Despite the persistence of paint on the walls of the caves at Altamira and Lascaux—which are over 20,000 years old—and the writing on the walls of Pompeii, graffiti is a largely ephemeral affair.
The easiest surfaces to mark (sandstone, for example) are the naturally the quickest to decay. Spraypaint fades due to sunlight, automobile exhaust, and the elements. Wheatpasted posters and stickers decay over time.
Some works, however, (and like the earlier, persistent examples) persist over time, due to conditions of its display (on the street or in an art gallery), the materials from which it was constructed (newsprint or archival paper; spraypaint or etching compound), and the attention paid to it by passersby.
Shepard Fairey’s Hope poster (made for Barack Obama’s 2008 Presidential campaign) hangs in the Smithsonian institution. The Museum of Modern Art owns six works by SWOON. Residents of Bristol build protective enclosures for works by Banksy.
Simultaneously, a largely decayed Hope poster clings to a building in Chelsea; sixty wheat-pasted SWOON pieces disintegrated on the streets this week, year, month, whatever; and the city of Bristol buffed a Banksy mural just last month.
Similar sorts of claims can be made about virtually all forms of advertising that enter the public sphere: as advertising campaigns change focus, new advertisements replace the old; some people tend to write on, rip, remove, or otherwise alter poster and billboard advertisements; environmental factors also play a role.
This is one of the problems that I’m having with graffiti, and in fact points to further problems with a definition of graffiti.
In the past, I used the term ‘Street Art’ to denote graffiti that had a strong potential to become persistent or serve as advertising, including works by Shepard Fairey, SWOON, and Banksy, among others. This strategy worked well for a time, but became increasingly difficult to maintain: the concept of ‘Street Art’ is not robust enough to serve a useful purpose, especially since groups like the TATS Cru employ graffiti techniques in service of advertising campaigns for multinational corporations, and can be aligned with advertising, graffiti, and street art virtually at will.[1]
Perhaps the concept of Street Art can be recuperated, but I am not yet at a stage where I feel comfortable reinstating the term or making any claims about its content. Ephemerality might be a decent starting point for this endeavor, but I have no confidence in this tactic either, since there are highly persistent graffiti works and completely decayed examples of objects formerly referred to as ‘street art.’

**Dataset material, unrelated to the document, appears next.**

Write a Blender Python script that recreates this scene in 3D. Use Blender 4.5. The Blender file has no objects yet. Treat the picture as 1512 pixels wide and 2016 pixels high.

The main issue here is at what point an object becomes advertising, or at what point a work stops being advertising and starts being graffiti (or vice versa). I would be tempted to claim that legality served as the dividing line except that in 2006 TATS Cru put up illegal wheat-pasted posters throughout New York City as part of a “guerilla marketing” campaign paid for by SONY, not to mention Banksy’s community accepted and protected works, or Shepard Fairey’s HOPE poster.
Can graffiti be subsumed into the advertising milieu? Is advertising merely another form of graffiti? If we wish to frame the question in this way, I vote for the latter. But I’m highly doubtful that this would lead to any meaningful resolution.
I’ll leave this hanging for today. Perhaps further exploration in other areas will allow some progress to be made here.
[1] I also had (and have) strong personal misgivings about Capitalism and mistakenly employed ‘Street Art’ to stand for the “Bourgeois” expression of graffiti, versus the resistant, “Proletarian” forms like Tagging and Piecing. This serves no useful purpose, since graffiti in the Twenty-First century has become a part of the capitalist economy and really has no compelling reason to distance itself from issues of capital.